Any change of guard needs to reflect moral and technical quality

ODM leader Raila Odinga and Budalang’i MP Ababu Namwamba after attending a parliamentary group meeting at Boma Hotel in Nairobi on July 22, 2014. FILE PHOTO | EVANS HABIL |

What you need to know:

  • There is some hope in the adjective democratic in Mr Odinga’s Orange Democratic Movement. It may mean that the party is truly democratic. The question is: What exactly does “democratic”
  • Nobody is intrepid enough to challenge Uhuru Kenyatta at TNA, Kalonzo Musyoka at Wiper, Musalia Mudavadi at Amani, William Ruto at URP, Martha Karua at Narc-Kenya, and so on.
  • The fact is that the ODM leadership as a whole remains too steeped in its own self-interest to make any democratic mark on its ruling rival.

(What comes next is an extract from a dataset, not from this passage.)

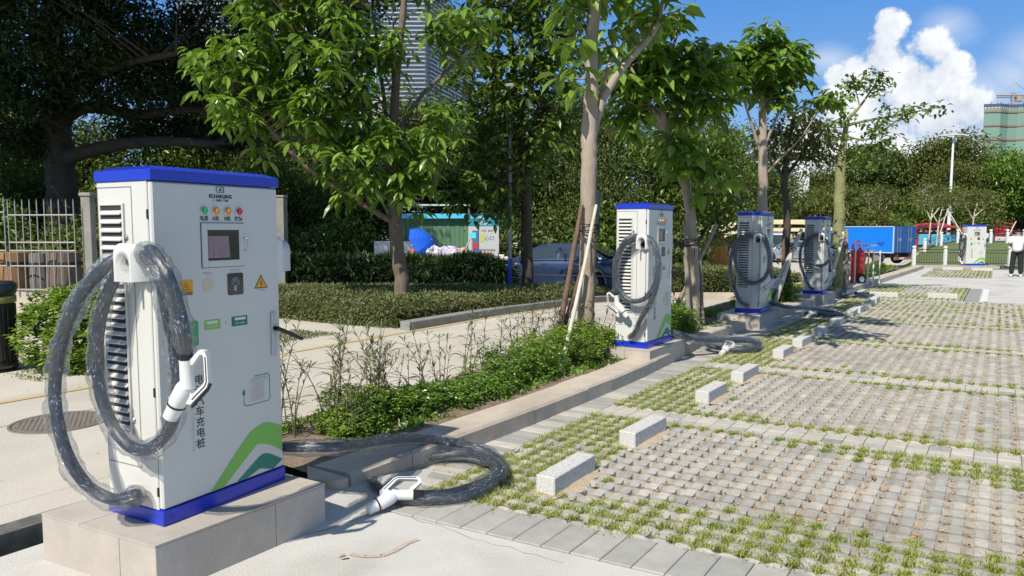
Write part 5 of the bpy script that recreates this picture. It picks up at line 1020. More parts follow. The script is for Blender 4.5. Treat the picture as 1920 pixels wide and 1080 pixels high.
# ---------------------------------------------------------------- near left: fence, bin, pillars, manhole, litter
MET=mcol('grey_metal',(.34,.34,.32),.45,metal=.4); 
def gz(x,y): return float(hgt(x,y))
def bin_():
    root=empty('litter_bin',(-5.80,8.15,gz(-5.8,8.15)),label='black slatted litter bin with a gold band at the left edge',cat='litter bin')
    mb=MB(); mb.lathe([(.20,.02),(.235,.06),(.235,.11),(.22,.12),(.22,.86),(.235,.88)],28); 
    for i in range(28): a=i*2*math.pi/28; mb.box((.219,-.016,.13),(.233,.016,.76),.003,0,Matrix.Rotation(a,4,'Z'))
    mb.build('body',mcol('bin_black',(.02,.02,.02),.35,coat=.3),root)
    mb=MB(); mb.lathe([(.238,.775),(.242,.78),(.242,.845),(.238,.85)],28); mb.build('band',mcol('gold_band',(.45,.37,.16),.3,metal=.7),root)
    mb=MB(); mb.lathe([(.236,.86),(.25,.90),(.25,.985),(.22,1.01),(.15,1.015)],28); mb.build('lid',mcol('bin_black',(.02,.02,.02),.35),root)
    mb=MB(); mb.lathe([(.245,.0),(.245,.03),(.20,.045)],28); mb.build('base',M['black'],root)
bin_()
def fence():
    x0,y0=-9.4,12.6; x1,y1=-7.45,12.4; root=empty('iron_fence',(x0,y0,0),label='pale painted iron picket fence left of the nearest pile',cat='fence')
    def panel(xa,ya,xb,yb,top,n):
        d=Vector((xb-xa,yb-ya,0)); o=Vector((xa-x0,ya-y0,0)); mb=MB()
        for z in (.62,1.02,1.28,1.42,top): mb.tube([o+Vector((0,0,z)),o+d+Vector((0,0,z))],.014,6)
        mb.build('rail',MET,root)
        for i in range(n+1):
            p=o+d*i/n; mb=MB(); mb.tube([p+Vector((0,0,.5)),p+Vector((0,0,top+.22)),p+Vector((0,0,top+.27))],[.010,.010,.003],6); mb.build('picket',MET,root)
    panel(-9.9,12.65,-8.62,12.55,1.93,9); panel(-8.52,12.5,-7.35,12.4,1.88,9)
    mb=MB(); mb.box((-.6,-.1,-.1),(2.2,.12,.6),.01); mb.build('footing_wall',M['kerb'],root)
fence()
def pillar(px,Y,w,h,label):
    p=at(px,540,Y); mb=MB(); mb.box((-w/2,-w/2,-.5),(w/2,w/2,h),.008); mb.box((-w/2-.02,-w/2-.02,h),(w/2+.02,w/2+.02,h+.06),.01); o=mb.build('gate_pillar',mcol('old_concrete',(.33,.32,.28),.95,col2=(.20,.20,.17),scale=4,bump=.3),loc=(p.x,Y,0),label=label,cat='pillar')
pillar(172,12.6,.16,2.20,'weathered concrete pillar at the end of the iron fence'); pillar(527,20.75,.36,2.52,'dark concrete pillar just right of the nearest pile, between the two hedges')
def crates():
    for i,(px,Y,w,h,c,l) in enumerate(((25,13.6,.62,1.12,(.42,.22,.09),'orange-brown wooden cask behind the fence at the left edge'),(78,13.7,.38,1.1,(.22,.20,.18),'grey weathered board leaning behind the fence'),(122,13.5,.56,1.12,(.20,.145,.11),'brown slatted cask behind the fence nearest the nearest pile'))):
        p=at(px,540,Y); root=empty('wooden_cask',(p.x,Y,.1),label=l,cat='cask'); mb=MB(); 
        prof=[(w*.46,0),(w*.54,h*.5),(w*.47,h)]; mb.lathe(prof,18,smooth=False); mb.build('staves',mcol('cask%d'%i,c,.85,col2=tuple(q*.6 for q in c),scale=6,stretch=(6,6,.5),bump=.2),root)
        for z in (.15,.8): mb=MB(); mb.lathe([(w*(.5+.02*(z>.5)),h*z),(w*.515,h*z+.05)],18); mb.build('hoop',M['dark'],root)
crates()
def manhole():
    mb=MB(); mb.lathe([(.36,-.02),(.36,.004),(.335,.005),(.333,-.002)],40); mb.lathe([(.328,-.01),(.328,.003),(.31,.004)],40)
    for i in range(-7,8):
        for j in range(-7,8):
            x=i*.04+(j%2)*.02;y=j*.04
            if x*x+y*y<.085: mb.box((x-.013,y-.006,0),(x+.013,y+.006,.010),.002)
    x,y=-3.71,5.93; mb.build('manhole_cover',mcol('cast_iron',(.22,.19,.16),.7,metal=.2,col2=(.15,.13,.11),scale=12),loc=(x,y,gz(x,y)+.016),label='round cast iron manhole cover in the road behind the nearest pile',cat='manhole')
manhole()
mb=MB(); 
r8=np.random.default_rng(8)
V=[Vector((math.cos(a)*q*.055,math.sin(a)*q*.085,.012+.05*r8.random())) for a,q in zip(np.linspace(0,6,9),r8.uniform(.7,1.3,9))]+[Vector((0,0,.055))]
mb.add(V,[(i,(i+1)%9,9) for i in range(9)]); p=at(1028,778,6.4); mb.build('crumpled_tissue',mcol('tissue',(.8,.8,.8),.8),loc=(.33,6.42,.004),label='crumpled white tissue on the grey strip against the kerb',cat='tissue')
def leafob(px,py,s,l,rz):
    d=ray(px,py); t=-HC/d.z; V,Fc,tt=leafmesh(np.array([[0,0,.012]]),np.array([[1.,.1,.02]]),np.array([s]),.5,hi=True,droop=-.15,fold=.5,tint=np.array([.3])); link('fallen_leaf',npmesh('fallen_leaf',V,Fc,tint=tt),M['dleaf'],loc=(d.x*t,d.y*t,.003),label=l,cat='leaf').rotation_euler=(0,0,rz)
leafob(634,1052,.045,'single curled brown leaf on the concrete in front of the nearest plinth',.1)
leafob(1640,905,.07,'pale dry leaf lying on the pavers of the front bay',1.2)
leafob(940,800,.05,'small yellow leaf standing at the kerb joint',1.5)
mb=MB(); Pm=[(-.82,3.62),(-.74,3.59),(-.66,3.60),(-.60,3.66),(-.55,3.75),(-.50,3.80)]
for (a,b) in zip(Pm[:-1],Pm[1:]):
    d=Vector((b[0]-a[0],b[1]-a[1],0)).normalized(); n=Vector((-d.y,d.x,0))*.016
    mb.add([Vector((*a,.004))+n,Vector((*b,.004))+n,Vector((*b,.004))-n,Vector((*a,.004))-n],[(0,1,2,3)])
mb.build('red_chalk_mark',mcol('red_chalk',(.47,.33,.27),.95,col2=(.44,.41,.365),scale=45,contrast=2.5),kind='structure')
# ---------------------------------------------------------------- middle distance
def hoarding():
    Y=27.0; zb=gz(-3,27); root=empty('green_hoarding',(at(815,430,Y).x,Y,zb),label='dull green site hoarding with a bright blue top strip behind the tall hedge',cat='hoarding')
    x0=at(745,430,Y).x-root.location.x; x1=at(878,430,Y).x-root.location.x; zt=at(800,410,Y).z-zb; zc=at(800,401,Y).z-zb
    mb=MB(); 
    k=16
    for i in range(k): xa=x0+(x1-x0)*i/k; mb.box((xa+.005,-.02-(i%2)*.015,.0),(xa+(x1-x0)/k-.005,.02,zt))
    mb.build('panels',mcol('hoard_green',(.10,.22,.12),.6,col2=(.075,.17,.10),scale=2),root)
    mb=MB(); mb.box((x0,-.25,zt),(x1,.05,zc),.01); mb.build('top_strip',mcol('strip_cyan',(.10,.55,.80),.4),root)
    mb=MB(); mb.box((x1,-.06,0),(x1+.07,.06,at(878,383,Y).z-zb),.005); mb.build('post',MET,root)
    mb=MB(); mb.box((x0-.8,-.35,0),(at(802,430,Y).x-root.location.x,-.10,at(760,452,Y).z-zb),.02); mb.build('white_base',mcol('white_wall',(.75,.75,.73),.7),root)
    mb=MB(); mb.box((x0-.1,-.05,at(800,383,Y).z-zb-.06),(x1,.05,at(800,383,Y).z-zb),.005); mb.build('top_rail',mcol('pale_green_metal',(.5,.62,.5),.5),root)
hoarding()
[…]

A political party is defined by a set of social goals which can, ideally, be summarised by one ideological word.

But by what word can you define the ruling Jubilee or Raila Odinga’s ODM? Is it “Christian”, “communist”, “federalist”, “Islamic”, “labour”, “nationalist”, “progressive”, “republican”, “socialist”, suchlike?

There is some hope in the adjective democratic in Mr Odinga’s Orange Democratic Movement. It may mean that the party is truly democratic. The question is: What exactly does “democratic”

mean? One, it may concern certain long-term goals, not just by party members, but by the whole country – like speed, quality, justice and security in the production of national wealth and services.

But, two, by “democracy”, the owners may be referring only to intra-party procedures, namely, justice in the party’s internal affairs. This can be judged on two levels. The first is that, within a general ideological framework, members are free to express differences on particular issues.

Secondly, they can vote freely and regularly on those issues – including to elect party officials – as a means of resolving those differences progressively.

YARDSTICK

But, on this procedural issue, which of Kenya’s political parties – including the “Orange” one – will pass muster by any democratic yardstick?

Each has a chairperson who appears sacrosanct, permanent and cannot be touched by any democratic procedure. Nobody is intrepid enough to challenge Uhuru Kenyatta at TNA, Kalonzo Musyoka at Wiper, Musalia Mudavadi at Amani, William Ruto at URP, Martha Karua at Narc-Kenya, and so on.

Those – like Nairobi Governor Evans Kidero and Rongo lawmaker Dalmas Otieno – who are reportedly keen on challenging Mr Odinga for the ODM’s helmsmanship – know how terribly they are risking their political careers. Mr Odinga’s retinue – who include the ragamuffins of Gor Mahia – just will not peacefully allow it.

Democracy? Is that what you call it even when a party is well known to belong by birthright to a particular family? Concerning the ODM leadership, then, Mr Odinga can consider himself as safe as Mayor Daley of Chicago’s Cook County when I was an undergraduate student in the Windy City many decades ago.

That is why it is time to ask serious questions why youngsters like Otieno Kajwang and Ababu Namwamba – minds long stymied by self-importance and which have played such a central role in creating the cult of the helmsman, thus undermining all the chances of democracy in the ODM – still enjoy such a wide latitude of expression and control in Kenya’s most important opposition party.

SELF-INTEREST

It is thus a just comeuppance if the intra-party injustices whose roots they have allowed to deepen for so long now appear to be catching up with them. But that cannot be any occasion for celebration.

The fact is that the ODM leadership as a whole remains too steeped in its own self-interest to make any democratic mark on its ruling rival.

No, I do not think that, by itself, a regular change of guard necessarily adds positive blood to a party’s democratic content and quality. It might. But – if it is too frequent – a drastic personnel change is much more likely to rob a well-meaning party of every opportunity to build a truly democratic tradition within itself and – should pan out for it to take State House – within its administration.

I think, nevertheless, that, occasionally, a change of guard will be good for the party, the government and the country as a whole. The problem is how to resolve these two values. The answer, I think, is to devise a method by which to ensure that every change of personnel represents real moral and technical quality.

Of course, Mr Odinga deserves a chance to rule this country one of these days. But he will earn it best only by ridding himself of all the human cobweb around him and arming his party only with morally and technically capable human beings.